• **Exercise details**:
All the data should come back exactly as it was given.

* * * * *

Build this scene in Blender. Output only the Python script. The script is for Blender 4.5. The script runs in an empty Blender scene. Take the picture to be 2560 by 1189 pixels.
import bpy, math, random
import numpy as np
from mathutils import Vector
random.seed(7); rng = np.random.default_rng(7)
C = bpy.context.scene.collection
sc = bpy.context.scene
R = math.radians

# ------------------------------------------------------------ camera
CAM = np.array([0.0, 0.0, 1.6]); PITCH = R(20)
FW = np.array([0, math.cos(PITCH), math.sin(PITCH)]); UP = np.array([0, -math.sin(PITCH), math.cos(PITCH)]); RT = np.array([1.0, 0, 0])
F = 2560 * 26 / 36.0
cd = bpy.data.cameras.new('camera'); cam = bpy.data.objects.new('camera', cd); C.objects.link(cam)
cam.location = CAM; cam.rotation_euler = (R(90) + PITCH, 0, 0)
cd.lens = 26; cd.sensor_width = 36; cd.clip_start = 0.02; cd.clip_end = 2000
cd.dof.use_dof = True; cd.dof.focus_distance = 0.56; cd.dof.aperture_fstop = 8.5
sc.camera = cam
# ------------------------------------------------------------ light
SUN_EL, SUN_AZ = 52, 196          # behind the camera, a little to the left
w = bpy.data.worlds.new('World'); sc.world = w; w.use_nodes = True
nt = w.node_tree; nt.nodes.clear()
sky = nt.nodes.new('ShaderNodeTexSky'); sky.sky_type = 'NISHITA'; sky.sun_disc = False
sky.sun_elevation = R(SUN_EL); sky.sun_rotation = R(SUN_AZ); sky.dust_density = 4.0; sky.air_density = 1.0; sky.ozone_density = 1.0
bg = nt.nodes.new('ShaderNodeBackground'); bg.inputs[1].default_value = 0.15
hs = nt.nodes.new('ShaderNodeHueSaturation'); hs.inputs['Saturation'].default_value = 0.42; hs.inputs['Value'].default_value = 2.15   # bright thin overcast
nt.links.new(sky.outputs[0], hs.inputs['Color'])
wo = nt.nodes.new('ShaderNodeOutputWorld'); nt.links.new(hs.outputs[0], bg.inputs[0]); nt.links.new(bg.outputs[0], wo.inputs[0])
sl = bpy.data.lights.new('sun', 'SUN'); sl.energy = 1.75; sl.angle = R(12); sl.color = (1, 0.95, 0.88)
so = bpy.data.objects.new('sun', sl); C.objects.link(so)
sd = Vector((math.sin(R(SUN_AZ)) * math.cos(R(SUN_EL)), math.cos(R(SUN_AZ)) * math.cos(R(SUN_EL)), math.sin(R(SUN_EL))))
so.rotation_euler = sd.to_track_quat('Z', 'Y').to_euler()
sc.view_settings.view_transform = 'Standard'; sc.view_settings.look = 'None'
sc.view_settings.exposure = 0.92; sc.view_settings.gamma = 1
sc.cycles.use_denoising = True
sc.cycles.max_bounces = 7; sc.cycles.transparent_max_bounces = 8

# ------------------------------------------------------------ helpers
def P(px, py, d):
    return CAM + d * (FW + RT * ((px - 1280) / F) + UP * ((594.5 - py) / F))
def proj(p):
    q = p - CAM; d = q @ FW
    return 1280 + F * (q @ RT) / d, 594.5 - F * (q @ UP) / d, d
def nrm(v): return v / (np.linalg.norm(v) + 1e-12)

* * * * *

• **Task solution**:
Build this scene in Blender. Output only the Python script. The script is for Blender 4.5. The script runs in an empty Blender scene. Take the picture to be 2560 by 1189 pixels.
import bpy, math, random
import numpy as np
from mathutils import Vector
random.seed(7); rng = np.random.default_rng(7)
C = bpy.context.scene.collection
sc = bpy.context.scene
R = math.radians

# ------------------------------------------------------------ camera
CAM = np.array([0.0, 0.0, 1.6]); PITCH = R(20)
FW = np.array([0, math.cos(PITCH), math.sin(PITCH)]); UP = np.array([0, -math.sin(PITCH), math.cos(PITCH)]); RT = np.array([1.0, 0, 0])
F = 2560 * 26 / 36.0
cd = bpy.data.cameras.new('camera'); cam = bpy.data.objects.new('camera', cd); C.objects.link(cam)
cam.location = CAM; cam.rotation_euler = (R(90) + PITCH, 0, 0)
cd.lens = 26; cd.sensor_width = 36; cd.clip_start = 0.02; cd.clip_end = 2000
cd.dof.use_dof = True; cd.dof.focus_distance = 0.56; cd.dof.aperture_fstop = 8.5
sc.camera = cam
# ------------------------------------------------------------ light
SUN_EL, SUN_AZ = 52, 196          # behind the camera, a little to the left
w = bpy.data.worlds.new('World'); sc.world = w; w.use_nodes = True
nt = w.node_tree; nt.nodes.clear()
sky = nt.nodes.new('ShaderNodeTexSky'); sky.sky_type = 'NISHITA'; sky.sun_disc = False
sky.sun_elevation = R(SUN_EL); sky.sun_rotation = R(SUN_AZ); sky.dust_density = 4.0; sky.air_density = 1.0; sky.ozone_density = 1.0
bg = nt.nodes.new('ShaderNodeBackground'); bg.inputs[1].default_value = 0.15
hs = nt.nodes.new('ShaderNodeHueSaturation'); hs.inputs['Saturation'].default_value = 0.42; hs.inputs['Value'].default_value = 2.15   # bright thin overcast
nt.links.new(sky.outputs[0], hs.inputs['Color'])
wo = nt.nodes.new('ShaderNodeOutputWorld'); nt.links.new(hs.outputs[0], bg.inputs[0]); nt.links.new(bg.outputs[0], wo.inputs[0])
sl = bpy.data.lights.new('sun', 'SUN'); sl.energy = 1.75; sl.angle = R(12); sl.color = (1, 0.95, 0.88)
so = bpy.data.objects.new('sun', sl); C.objects.link(so)
sd = Vector((math.sin(R(SUN_AZ)) * math.cos(R(SUN_EL)), math.cos(R(SUN_AZ)) * math.cos(R(SUN_EL)), math.sin(R(SUN_EL))))
so.rotation_euler = sd.to_track_quat('Z', 'Y').to_euler()
sc.view_settings.view_transform = 'Standard'; sc.view_settings.look = 'None'
sc.view_settings.exposure = 0.92; sc.view_settings.gamma = 1
sc.cycles.use_denoising = True
sc.cycles.max_bounces = 7; sc.cycles.transparent_max_bounces = 8

# ------------------------------------------------------------ helpers
def P(px, py, d):
    return CAM + d * (FW + RT * ((px - 1280) / F) + UP * ((594.5 - py) / F))
def proj(p):
    q = p - CAM; d = q @ FW
    return 1280 + F * (q @ RT) / d, 594.5 - F * (q @ UP) / d, d
def nrm(v): return v / (np.linalg.norm(v) + 1e-12)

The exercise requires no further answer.